-- start Provided material --
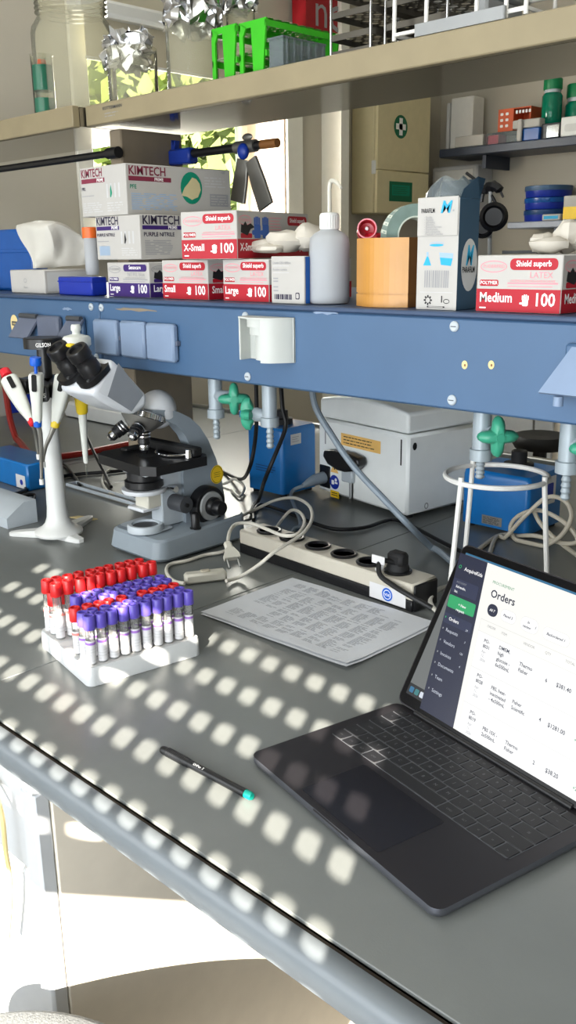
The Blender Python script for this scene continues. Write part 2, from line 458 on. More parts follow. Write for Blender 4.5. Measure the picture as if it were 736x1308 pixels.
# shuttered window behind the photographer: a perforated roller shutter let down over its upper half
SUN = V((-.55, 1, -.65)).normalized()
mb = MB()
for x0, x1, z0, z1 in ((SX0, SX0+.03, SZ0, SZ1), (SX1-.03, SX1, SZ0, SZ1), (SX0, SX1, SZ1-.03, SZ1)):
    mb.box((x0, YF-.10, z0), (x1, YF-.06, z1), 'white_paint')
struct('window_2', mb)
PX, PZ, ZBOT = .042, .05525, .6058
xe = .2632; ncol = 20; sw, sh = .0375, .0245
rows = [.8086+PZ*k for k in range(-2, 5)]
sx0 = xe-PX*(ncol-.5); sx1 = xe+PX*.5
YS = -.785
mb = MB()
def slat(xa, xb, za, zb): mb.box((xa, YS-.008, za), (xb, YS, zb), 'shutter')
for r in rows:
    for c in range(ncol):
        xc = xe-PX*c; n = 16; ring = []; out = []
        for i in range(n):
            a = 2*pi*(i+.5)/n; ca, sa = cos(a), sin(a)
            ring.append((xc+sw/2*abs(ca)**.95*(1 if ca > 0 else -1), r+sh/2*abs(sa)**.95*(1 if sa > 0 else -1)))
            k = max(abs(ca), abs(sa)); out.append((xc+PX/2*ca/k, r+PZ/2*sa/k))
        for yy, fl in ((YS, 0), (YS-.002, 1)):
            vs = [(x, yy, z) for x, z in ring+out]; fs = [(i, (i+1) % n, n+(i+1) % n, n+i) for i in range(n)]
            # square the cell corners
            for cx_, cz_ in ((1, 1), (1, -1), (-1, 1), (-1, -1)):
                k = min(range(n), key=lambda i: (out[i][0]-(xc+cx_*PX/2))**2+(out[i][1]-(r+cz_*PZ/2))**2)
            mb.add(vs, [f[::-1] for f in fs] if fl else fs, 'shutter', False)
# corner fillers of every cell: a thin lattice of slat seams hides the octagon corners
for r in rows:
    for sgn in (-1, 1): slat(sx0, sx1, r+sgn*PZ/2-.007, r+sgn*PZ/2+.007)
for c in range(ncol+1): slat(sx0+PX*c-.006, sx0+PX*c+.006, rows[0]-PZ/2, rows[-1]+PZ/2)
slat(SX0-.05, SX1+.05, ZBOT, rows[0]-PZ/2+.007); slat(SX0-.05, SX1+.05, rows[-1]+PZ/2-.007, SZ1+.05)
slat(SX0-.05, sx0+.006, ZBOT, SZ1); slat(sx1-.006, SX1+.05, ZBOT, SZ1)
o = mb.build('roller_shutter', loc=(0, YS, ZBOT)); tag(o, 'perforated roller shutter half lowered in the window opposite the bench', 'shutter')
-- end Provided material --
Leave every image out, and retype the material exactly.

The Blender Python script for this scene continues. Write part 2, from line 458 on. More parts follow. Write for Blender 4.5. Measure the picture as if it were 736x1308 pixels.
# shuttered window behind the photographer: a perforated roller shutter let down over its upper half
SUN = V((-.55, 1, -.65)).normalized()
mb = MB()
for x0, x1, z0, z1 in ((SX0, SX0+.03, SZ0, SZ1), (SX1-.03, SX1, SZ0, SZ1), (SX0, SX1, SZ1-.03, SZ1)):
    mb.box((x0, YF-.10, z0), (x1, YF-.06, z1), 'white_paint')
struct('window_2', mb)
PX, PZ, ZBOT = .042, .05525, .6058
xe = .2632; ncol = 20; sw, sh = .0375, .0245
rows = [.8086+PZ*k for k in range(-2, 5)]
sx0 = xe-PX*(ncol-.5); sx1 = xe+PX*.5
YS = -.785
mb = MB()
def slat(xa, xb, za, zb): mb.box((xa, YS-.008, za), (xb, YS, zb), 'shutter')
for r in rows:
    for c in range(ncol):
        xc = xe-PX*c; n = 16; ring = []; out = []
        for i in range(n):
            a = 2*pi*(i+.5)/n; ca, sa = cos(a), sin(a)
            ring.append((xc+sw/2*abs(ca)**.95*(1 if ca > 0 else -1), r+sh/2*abs(sa)**.95*(1 if sa > 0 else -1)))
            k = max(abs(ca), abs(sa)); out.append((xc+PX/2*ca/k, r+PZ/2*sa/k))
        for yy, fl in ((YS, 0), (YS-.002, 1)):
            vs = [(x, yy, z) for x, z in ring+out]; fs = [(i, (i+1) % n, n+(i+1) % n, n+i) for i in range(n)]
            # square the cell corners
            for cx_, cz_ in ((1, 1), (1, -1), (-1, 1), (-1, -1)):
                k = min(range(n), key=lambda i: (out[i][0]-(xc+cx_*PX/2))**2+(out[i][1]-(r+cz_*PZ/2))**2)
            mb.add(vs, [f[::-1] for f in fs] if fl else fs, 'shutter', False)
# corner fillers of every cell: a thin lattice of slat seams hides the octagon corners
for r in rows:
    for sgn in (-1, 1): slat(sx0, sx1, r+sgn*PZ/2-.007, r+sgn*PZ/2+.007)
for c in range(ncol+1): slat(sx0+PX*c-.006, sx0+PX*c+.006, rows[0]-PZ/2, rows[-1]+PZ/2)
slat(SX0-.05, SX1+.05, ZBOT, rows[0]-PZ/2+.007); slat(SX0-.05, SX1+.05, rows[-1]+PZ/2-.007, SZ1+.05)
slat(SX0-.05, sx0+.006, ZBOT, SZ1); slat(sx1-.006, SX1+.05, ZBOT, SZ1)
o = mb.build('roller_shutter', loc=(0, YS, ZBOT)); tag(o, 'perforated roller shutter half lowered in the window opposite the bench', 'shutter')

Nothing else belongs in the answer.